Family trees, bring in baby photos, mothers/fathers day cards, autobiographies can all bring issues. If a school doesn't get it then they won't be flexible.

Jellycatspyjamas · 22/06/2018 18:23

I think your priorities are exactly right - be aware though that you may find you need to keep on top of the school for things like sex Ed, family trees etc because teachers change, or it’s a different teacher doing that piece of work who doesn’t know your child’s background etc but a baseline understanding on the part of the school is a good start.

I had to speak to a teacher today and explain why my child is finding end of term difficult - it made perfect sense to her when I explained it, but it just hadn’t occurred to her beforehand. I think we become very sensitive to our child’s needs but others won’t ajwats get the (obvious to us) link between X and Y for our child.

UnderTheNameOfSanders · 22/06/2018 19:36

I used to provide a typed A4 sheet of background and current issues, plus primary 'hot topics' at the start of each academic year for her class teacher. I decided I would never assume info would be read/passed on.
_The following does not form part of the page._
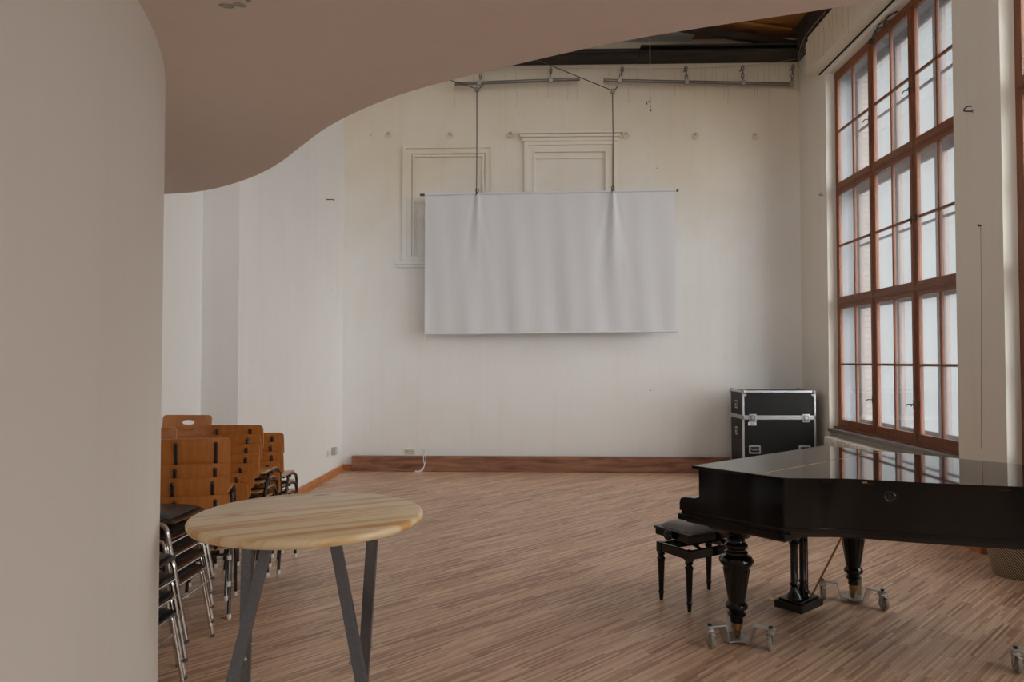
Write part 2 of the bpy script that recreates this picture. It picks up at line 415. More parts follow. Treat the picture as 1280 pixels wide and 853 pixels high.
BLACKS = simple('black lacquer satin', (.007, .006, .006), .22, 0, .1, 3)
BRASS = simple('aged brass', (.40, .24, .10), .35, 1., .2)
BRASSL = simple('bright brass', (.85, .62, .33), .28, 1., .1)
ALU = simple('dolly grey metal', (.55, .54, .53), .4, .85, .08)
ZINC = simple('galvanised steel', (.42, .41, .39), .45, .8, .15)
RUBW = simple('worn beige caster rubber', (.30, .27, .225), .6, 0, .15)
RUBB = simple('black rubber', (.012, .012, .012), .6)
LEATH = simple('dark grey leather', (.17, .155, .16), .34, 0, .1, 6, bump=.15, bscale=150)
STEEL = simple('chrome tube', (.66, .63, .60), .16, 1., .04)
PLY = wood('orange varnished ply', (.36, .115, .022), (.54, .195, .042), 'Z', 2.2, 7, .33, .25)
PLYL = wood('light orange ply', (.46, .17, .055), (.60, .25, .09), 'Z', 2.2, 7, .4)
PLYE = wood('ply seat', (.40, .19, .075), (.56, .30, .13), 'Y', 2.2, 7, .35, .2)
TUBE = simple('dark brown lacquered tube', (.017, .009, .010), .25, .0, .1, coat=.5)
PADM = simple('black vinyl pad', (.022, .019, .018), .35, 0, .1, bump=.1, bscale=200)
TIPW = simple('white rubber tip', (.66, .63, .58), .6)
TIPB = simple('dark rubber tip', (.10, .09, .085), .6)
PINE = pine_mat()
BARST = simple('gunmetal table leg', (.17, .178, .195), .36, .75, .25, 90, spec=.5)
SCREEN = fabric_mat()
CASEB = simple('black case laminate', (.007, .0065, .0065), .5, 0, .1, 20, bump=.1, bscale=90, spec=.3)
CASES = simple('case side laminate', (.011, .010, .010), .42, 0, .1, 20)
ALUP = simple('case aluminium profile', (.60, .61, .64), .33, .75, .06)
PLAST = simple('ivory plastic', (.70, .66, .56), .4)
WHITE = simple('white plastic', (.78, .77, .75), .4)
ROPE = simple('dark steel cable', (.06, .05, .045), .5)
THREAD = simple('faint string light wire', (.36, .30, .22), .5)
SCREED = simple('label paper', (.75, .75, .75), .6)
INK = simple('label ink', (.18, .19, .30), .6)
PIPE = simple('grey steel conduit', (.20, .19, .175), .4, .7, .1)
REDW = simple('rust line', (.35, .21, .14), .7)
WICK = wicker_mat()

# ------------------------------------------------------------------ dimensions
XL, XR, YB = -2.88, 3.94, 10.68      # left wall, right wall, back wall
XLR = -3.23                          # recessed left wall
YF = -5.0                            # wall behind the camera
ZC = 6.08                            # foot of the ceiling beams
SZ = 2.65                            # gallery soffit
# ------------------------------------------------------------------ floor, walls, ceiling
fl = MB().box(XLR-.6, XR+1.2, YF-.3, YB+.4, -.12, 0).build('floor', FLOOR); struct(fl)
w = MB().box(XLR-.3, XR+.9, YB, YB+.35, 0, 7.6).build('wall_back', WALLB); struct(w)
w = MB()
w.box(XL-.5, XL, 7.32, YB, 0, 7.6)
w.box(XL-.5, XL+.014, 6.85, 7.33, 0, 7.6, .006)
w.box(XLR-.3, XLR, YF, 6.85, 0, 7.6)
w = w.build('wall_left', WALL); struct(w)
w = MB().box(XLR-.3, XR+.9, YF-.3, YF, 0, 7.6).build('wall_front', WALL); struct(w)
# right wall: piers, aprons and heads around tall windows (opening y0..y1, z .72..5.52)
WZ0, WZ1 = .74, 5.52
wins = [(6.80, 9.72), (3.20, 6.12), (-.4, 2.52), (-4.0, -1.08)]
w = MB()
T_in = XR+.13                       # inner wall skin is only a shallow reveal deep; box window sits behind
def pier(y0, y1):
    w.box(XR, XR+.62, y0, y1, 0, 7.6)
pier(9.72, YB)
pier(6.12, 6.80); pier(2.52, 3.20); pier(-1.08, -.4); pier(YF, -4.0)
for (y0, y1) in wins:
    w.box(XR+.10, XR+.62, y0, y1, 0, WZ0)
    w.box(XR, XR+.62, y0, y1, WZ1, 7.6)
w = w.build('wall_right', wall_mat('old plaster right wall bounce tint', (.83, .795, .73), (.76, .69, .58), .4)); struct(w)  # stained plaster, with warm bounce and shade put into its beige
# brick outside reveal beside each opening (outer skin)
b = MB()
for (y0, y1) in wins[:2]:
    b.box(XR+.46, XR+.60, y1-.045, y1+.01, WZ0, WZ1)
b = b.build('wall_outer_brick', BRICK); struct(b)

# ceiling: plaster over most of the room, opened up to the timbers at the back
c = MB()
c.box(XLR-.3, XR+.62, YF, 8.3, ZC+.02, ZC+.2)
c = c.build('ceiling', WALL); struct(c)
t = MB().box(2.35, XR+.62, 8.3, YB, 6.45, 6.55).build('ceiling_boards', PLYC); struct(t)
t = MB().box(XLR-.3, 2.35, 8.3, YB, 6.42, 6.55).build('ceiling_plaster', WALL); struct(t)
def timber(name_lab, args, lab):
    o = MB(); args(o); o = o.build('roof_beam', DARK)
    return tag(o, lab, 'beam')
timber('', lambda m: (m.box(XL, 1.55, 10.38, YB-.01, ZC, 6.20, .01), m.box(XL, 1.5, 10.33, 10.39, ZC+.04, 6.14, .01)), 'dark split ceiling beam along the back wall top, left of the steel girder')
timber('', lambda m: (m.box(1.55, XR, 10.28, YB-.01, ZC, ZC+.035, .004), m.box(1.55, XR, 10.44, 10.50, ZC+.03, 6.20), m.box(1.55, XR, 10.32, YB-.01, 6.195, 6.22, .004)), 'dark riveted steel girder resting along the top of the back wall')
timber('', lambda m: m.bar((1.2, 9.78, 6.35), (XR-.02, 10.60, 6.30), .09, .10, .008, (0, 0, 1)), 'dark slanting roof timber below the orange boards')
timber('', lambda m: m.box(3.76, 3.92, 8.3, 10.28, 6.12, 6.44, .01), 'dark roof timber above the plaster box over the window')
o = MB().bar((1.6, 9.70, 6.43), (3.7, 10.30, 6.40), .04, .03, .004).build('roof_batten', PLYC); tag(o, 'thin orange wooden batten beside the slanting roof timber', 'batten')

# boxed-in cornice above window 1, running to the front of the room
m = MB()
m.box(3.75, XR, 2.0, 9.91, 5.59, 6.02, .004)
m.box(3.775, XR, 2.0, 9.89, 6.02, 6.10)
m = m.build('trim_1', WALLB); struct(m)
m = MB().box(3.925, 3.945, 2.0, 9.905, 5.572, 5.592).build('trim_2', DARK); struct(m)

# ------------------------------------------------------------------ windows
XF = 4.06      # room face of inner sashes
XO = 4.32      # outer sashes
GY0 = [0, 1, 2, 3]
def sash(y0, y1, z0, z1, x, matv, pane_mat, parent, name='casement', fr=.045, th=.045, handle=None, rail=None):
    mb = MB()
    mb.box(x, x+th, y0, y0+fr, z0, z1, .004); mb.box(x, x+th, y1-fr, y1, z0, z1, .004)
    mb.box(x, x+th, y0+fr-.003, y1-fr+.003, z0, z0+fr*1.15, .004); mb.box(x, x+th, y0+fr-.003, y1-fr+.003, z1-fr, z1, .004)
    ym = (y0+y1)/2; zm = (z0+z1)/2
    mb.box(x+.004, x+th-.01, ym-.014, ym+.014, z0+fr, z1-fr, .004)
    mb.box(x+.004, x+th-.01, y0+fr, y1-fr, zm-.013, zm+.013, .004)
    f = mb.build(name, matv, parent)
    p = MB().box(x+.020, x+.024, y0+fr*.6, y1-fr*.6, z0+fr*.6, z1-fr*.6).build('pane', pane_mat, f, smooth=False)
    return f
def window(idx, y0, y1):
    root = bpy.data.objects.new('window_%d' % idx, None); COL.objects.link(root); struct(root)
    # inner frame: outer members, mullions and transoms
    H = (WZ1-WZ0-.05)
    zb = [WZ0+.02, WZ0+.05+H*0.333+.0, WZ0+.05+H*.6655, WZ1-.01]
    zb = [.76, 2.40, 3.93, 5.47]
    W = (y1-y0)
    yb = [y0, y0+W*.3253, y0+W*.645, y1]
    def grid_frame(x, th, mat, name, fw=.05, mw=.055, tw=.06):
        mb = MB()
        mb.box(x, x+th, y0, y0+fw, zb[0]-.02, zb[3]+.05, .004); mb.box(x, x+th, y1-fw, y1, zb[0]-.02, zb[3]+.05, .004)
        for z in (zb[0], zb[3]): mb.box(x-.004, x+th, y0, y1, z-.02, z+.05, .004)
        for z in (zb[1], zb[2]):
            mb.box(x-.012, x+th, y0+fw, y1-fw, z-tw/2, z+tw/2, .006)
            mb.box(x-.022, x, y0+fw, y1-fw, z-.012, z+.012, .005)
        for y in (yb[1], yb[2]):
            for k in range(3):
                mb.box(x-.012, x+th, y-mw/2, y+mw/2, zb[k]+tw/2, zb[k+1]-tw/2+.01, .006)
            mb.box(x-.02, x-.01, y-.012, y+.012, zb[0]+.05, zb[3]-.02, .003)
        return mb.build(name, mat, root)
    grid_frame(XF, .06, WINW, 'window_frame')
    grid_frame(XO, .08, OUTW, 'outer_window_frame', mw=.10, tw=.10)
    for r in range(3):
        for cidx in range(3):
            a = yb[cidx]+(.05 if cidx == 0 else .026); bb = yb[cidx+1]-(.05 if cidx == 2 else .026)
            za = zb[r]+(.05 if r == 0 else .03); zc = zb[r+1]-(.02 if r == 2 else .03)
            s = sash(a, bb, za, zc, XF-.004, WINW, GLASS, root)
            if idx == 1:
                # casement handle on the latch side
                zh = za+(.36 if r == 0 else .72 if r == 1 else .60)
                yh = a+.02 if cidx != 0 else bb-.02
                h = MB(); h.box(XF-.014, XF-.003, yh-.009, yh+.009, zh-.045, zh+.045, .003)
                h.tube([(XF-.008, yh, zh), (XF-.05, yh, zh), (XF-.052, yh+.04, zh-.002), (XF-.052, yh+.065, zh-.018)], .0055, 8, 3)
                h.build('handle', ROPE, s)
            sash(a, bb, za, zc, XO, OUTW, GLASS2, root, 'outer_casement')
    # painted box jamb between inner and outer frames
    j = MB()
    j.box(XF+.06, XO, y0, y0+.03, WZ0, WZ1); j.box(XF+.06, XO, y1-.03, y1, WZ0, WZ1)
    j.box(XF+.06, XO, y0, y1, WZ1-.03, WZ1); j.box(XF+.06, XO, y0, y1, WZ0, WZ0+.02)
    j.build('box_lining', JAMB, root)
    s = MB(); s.box(XR-.03, XF+.03, y0-.02 if idx != 1 else y0, y1, .695, .74, .008)
    s.build('sill', STONE, root)
    s = MB().box(XR+.05, XF+.01, y0, y1, .735, .762, .004).build('sill_board', WINH, root)
    return root
for i, (y0, y1) in enumerate(wins): window(i+1, y0, y1)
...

Also made situation wrt photos very clear - I know it is done by admin too, but I wanted to be very sure the teacher was aware.

tethersend · 22/06/2018 20:22

Contact the Virtual School of the LA in which you live. They have a duty to advise you and at the very least should be able to help you choose a school which has a good understanding of your DD’s needs and tell you which ones to avoid (they will know!).If you PM me the authority you live in, I can PM you the contact details of your Virtual School.